#### MATERIAL
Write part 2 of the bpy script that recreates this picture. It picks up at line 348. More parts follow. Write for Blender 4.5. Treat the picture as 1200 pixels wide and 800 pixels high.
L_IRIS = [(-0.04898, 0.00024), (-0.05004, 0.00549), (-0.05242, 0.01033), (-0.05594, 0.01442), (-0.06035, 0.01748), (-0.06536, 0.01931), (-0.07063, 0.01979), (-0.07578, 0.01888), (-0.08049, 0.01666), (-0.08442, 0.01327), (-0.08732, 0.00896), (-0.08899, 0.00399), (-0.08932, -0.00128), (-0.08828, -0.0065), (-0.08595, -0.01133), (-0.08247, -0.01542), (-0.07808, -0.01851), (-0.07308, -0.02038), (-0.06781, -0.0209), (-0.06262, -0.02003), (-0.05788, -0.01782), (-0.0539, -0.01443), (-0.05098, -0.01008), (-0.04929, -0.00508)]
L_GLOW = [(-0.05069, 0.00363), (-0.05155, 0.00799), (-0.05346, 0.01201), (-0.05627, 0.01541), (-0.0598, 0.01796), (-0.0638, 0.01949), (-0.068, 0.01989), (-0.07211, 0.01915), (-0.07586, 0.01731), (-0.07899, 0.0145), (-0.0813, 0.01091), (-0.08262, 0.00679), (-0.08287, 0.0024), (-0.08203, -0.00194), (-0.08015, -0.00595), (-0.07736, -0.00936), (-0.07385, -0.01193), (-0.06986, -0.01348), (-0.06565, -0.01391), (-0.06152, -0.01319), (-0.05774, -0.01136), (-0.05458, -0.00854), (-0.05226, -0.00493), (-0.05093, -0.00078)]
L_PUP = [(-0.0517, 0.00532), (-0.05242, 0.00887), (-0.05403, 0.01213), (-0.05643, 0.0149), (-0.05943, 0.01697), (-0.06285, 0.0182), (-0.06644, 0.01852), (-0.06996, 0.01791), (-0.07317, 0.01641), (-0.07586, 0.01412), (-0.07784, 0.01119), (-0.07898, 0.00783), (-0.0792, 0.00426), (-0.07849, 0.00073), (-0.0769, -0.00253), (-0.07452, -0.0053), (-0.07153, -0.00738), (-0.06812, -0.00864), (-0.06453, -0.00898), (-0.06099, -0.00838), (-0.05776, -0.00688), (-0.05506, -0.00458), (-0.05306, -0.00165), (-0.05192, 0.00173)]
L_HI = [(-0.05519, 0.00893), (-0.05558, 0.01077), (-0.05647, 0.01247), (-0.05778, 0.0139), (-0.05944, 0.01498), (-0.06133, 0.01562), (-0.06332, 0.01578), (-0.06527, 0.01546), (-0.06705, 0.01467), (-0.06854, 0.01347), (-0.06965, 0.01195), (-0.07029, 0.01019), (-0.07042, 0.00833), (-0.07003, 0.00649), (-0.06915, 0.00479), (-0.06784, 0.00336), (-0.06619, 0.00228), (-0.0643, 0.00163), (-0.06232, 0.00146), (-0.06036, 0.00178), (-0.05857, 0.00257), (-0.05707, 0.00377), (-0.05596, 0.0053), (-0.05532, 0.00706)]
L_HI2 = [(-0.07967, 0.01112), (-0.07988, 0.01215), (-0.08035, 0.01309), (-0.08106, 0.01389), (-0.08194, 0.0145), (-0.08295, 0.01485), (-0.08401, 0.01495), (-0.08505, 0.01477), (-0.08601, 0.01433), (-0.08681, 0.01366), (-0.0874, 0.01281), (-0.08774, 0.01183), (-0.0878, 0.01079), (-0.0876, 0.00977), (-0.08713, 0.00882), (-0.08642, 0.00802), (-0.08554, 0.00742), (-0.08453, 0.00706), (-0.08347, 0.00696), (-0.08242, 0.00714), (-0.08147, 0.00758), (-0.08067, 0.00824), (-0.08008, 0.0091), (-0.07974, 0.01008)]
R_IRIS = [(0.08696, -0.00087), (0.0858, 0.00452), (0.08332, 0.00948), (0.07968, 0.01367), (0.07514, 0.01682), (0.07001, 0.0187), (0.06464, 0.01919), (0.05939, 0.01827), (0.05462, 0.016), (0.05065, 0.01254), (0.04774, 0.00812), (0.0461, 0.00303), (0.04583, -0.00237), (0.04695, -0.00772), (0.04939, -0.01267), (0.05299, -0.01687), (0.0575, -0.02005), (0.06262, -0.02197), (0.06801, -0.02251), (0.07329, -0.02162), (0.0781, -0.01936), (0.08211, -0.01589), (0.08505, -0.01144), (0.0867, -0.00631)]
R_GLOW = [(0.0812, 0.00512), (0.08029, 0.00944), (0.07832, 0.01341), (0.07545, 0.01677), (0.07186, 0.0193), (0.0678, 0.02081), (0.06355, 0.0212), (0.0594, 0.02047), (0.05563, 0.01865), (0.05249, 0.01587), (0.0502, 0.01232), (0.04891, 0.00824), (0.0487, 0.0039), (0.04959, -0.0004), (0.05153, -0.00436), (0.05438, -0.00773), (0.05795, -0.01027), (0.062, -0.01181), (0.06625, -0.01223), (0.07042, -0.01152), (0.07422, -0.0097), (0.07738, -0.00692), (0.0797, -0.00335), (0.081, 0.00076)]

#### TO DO
Write out every line of the material again, exactly as it reads.

#### RESULT OF THE TASK
Write part 2 of the bpy script that recreates this picture. It picks up at line 348. More parts follow. Write for Blender 4.5. Treat the picture as 1200 pixels wide and 800 pixels high.
L_IRIS = [(-0.04898, 0.00024), (-0.05004, 0.00549), (-0.05242, 0.01033), (-0.05594, 0.01442), (-0.06035, 0.01748), (-0.06536, 0.01931), (-0.07063, 0.01979), (-0.07578, 0.01888), (-0.08049, 0.01666), (-0.08442, 0.01327), (-0.08732, 0.00896), (-0.08899, 0.00399), (-0.08932, -0.00128), (-0.08828, -0.0065), (-0.08595, -0.01133), (-0.08247, -0.01542), (-0.07808, -0.01851), (-0.07308, -0.02038), (-0.06781, -0.0209), (-0.06262, -0.02003), (-0.05788, -0.01782), (-0.0539, -0.01443), (-0.05098, -0.01008), (-0.04929, -0.00508)]
L_GLOW = [(-0.05069, 0.00363), (-0.05155, 0.00799), (-0.05346, 0.01201), (-0.05627, 0.01541), (-0.0598, 0.01796), (-0.0638, 0.01949), (-0.068, 0.01989), (-0.07211, 0.01915), (-0.07586, 0.01731), (-0.07899, 0.0145), (-0.0813, 0.01091), (-0.08262, 0.00679), (-0.08287, 0.0024), (-0.08203, -0.00194), (-0.08015, -0.00595), (-0.07736, -0.00936), (-0.07385, -0.01193), (-0.06986, -0.01348), (-0.06565, -0.01391), (-0.06152, -0.01319), (-0.05774, -0.01136), (-0.05458, -0.00854), (-0.05226, -0.00493), (-0.05093, -0.00078)]
L_PUP = [(-0.0517, 0.00532), (-0.05242, 0.00887), (-0.05403, 0.01213), (-0.05643, 0.0149), (-0.05943, 0.01697), (-0.06285, 0.0182), (-0.06644, 0.01852), (-0.06996, 0.01791), (-0.07317, 0.01641), (-0.07586, 0.01412), (-0.07784, 0.01119), (-0.07898, 0.00783), (-0.0792, 0.00426), (-0.07849, 0.00073), (-0.0769, -0.00253), (-0.07452, -0.0053), (-0.07153, -0.00738), (-0.06812, -0.00864), (-0.06453, -0.00898), (-0.06099, -0.00838), (-0.05776, -0.00688), (-0.05506, -0.00458), (-0.05306, -0.00165), (-0.05192, 0.00173)]
L_HI = [(-0.05519, 0.00893), (-0.05558, 0.01077), (-0.05647, 0.01247), (-0.05778, 0.0139), (-0.05944, 0.01498), (-0.06133, 0.01562), (-0.06332, 0.01578), (-0.06527, 0.01546), (-0.06705, 0.01467), (-0.06854, 0.01347), (-0.06965, 0.01195), (-0.07029, 0.01019), (-0.07042, 0.00833), (-0.07003, 0.00649), (-0.06915, 0.00479), (-0.06784, 0.00336), (-0.06619, 0.00228), (-0.0643, 0.00163), (-0.06232, 0.00146), (-0.06036, 0.00178), (-0.05857, 0.00257), (-0.05707, 0.00377), (-0.05596, 0.0053), (-0.05532, 0.00706)]
L_HI2 = [(-0.07967, 0.01112), (-0.07988, 0.01215), (-0.08035, 0.01309), (-0.08106, 0.01389), (-0.08194, 0.0145), (-0.08295, 0.01485), (-0.08401, 0.01495), (-0.08505, 0.01477), (-0.08601, 0.01433), (-0.08681, 0.01366), (-0.0874, 0.01281), (-0.08774, 0.01183), (-0.0878, 0.01079), (-0.0876, 0.00977), (-0.08713, 0.00882), (-0.08642, 0.00802), (-0.08554, 0.00742), (-0.08453, 0.00706), (-0.08347, 0.00696), (-0.08242, 0.00714), (-0.08147, 0.00758), (-0.08067, 0.00824), (-0.08008, 0.0091), (-0.07974, 0.01008)]
R_IRIS = [(0.08696, -0.00087), (0.0858, 0.00452), (0.08332, 0.00948), (0.07968, 0.01367), (0.07514, 0.01682), (0.07001, 0.0187), (0.06464, 0.01919), (0.05939, 0.01827), (0.05462, 0.016), (0.05065, 0.01254), (0.04774, 0.00812), (0.0461, 0.00303), (0.04583, -0.00237), (0.04695, -0.00772), (0.04939, -0.01267), (0.05299, -0.01687), (0.0575, -0.02005), (0.06262, -0.02197), (0.06801, -0.02251), (0.07329, -0.02162), (0.0781, -0.01936), (0.08211, -0.01589), (0.08505, -0.01144), (0.0867, -0.00631)]
R_GLOW = [(0.0812, 0.00512), (0.08029, 0.00944), (0.07832, 0.01341), (0.07545, 0.01677), (0.07186, 0.0193), (0.0678, 0.02081), (0.06355, 0.0212), (0.0594, 0.02047), (0.05563, 0.01865), (0.05249, 0.01587), (0.0502, 0.01232), (0.04891, 0.00824), (0.0487, 0.0039), (0.04959, -0.0004), (0.05153, -0.00436), (0.05438, -0.00773), (0.05795, -0.01027), (0.062, -0.01181), (0.06625, -0.01223), (0.07042, -0.01152), (0.07422, -0.0097), (0.07738, -0.00692), (0.0797, -0.00335), (0.081, 0.00076)]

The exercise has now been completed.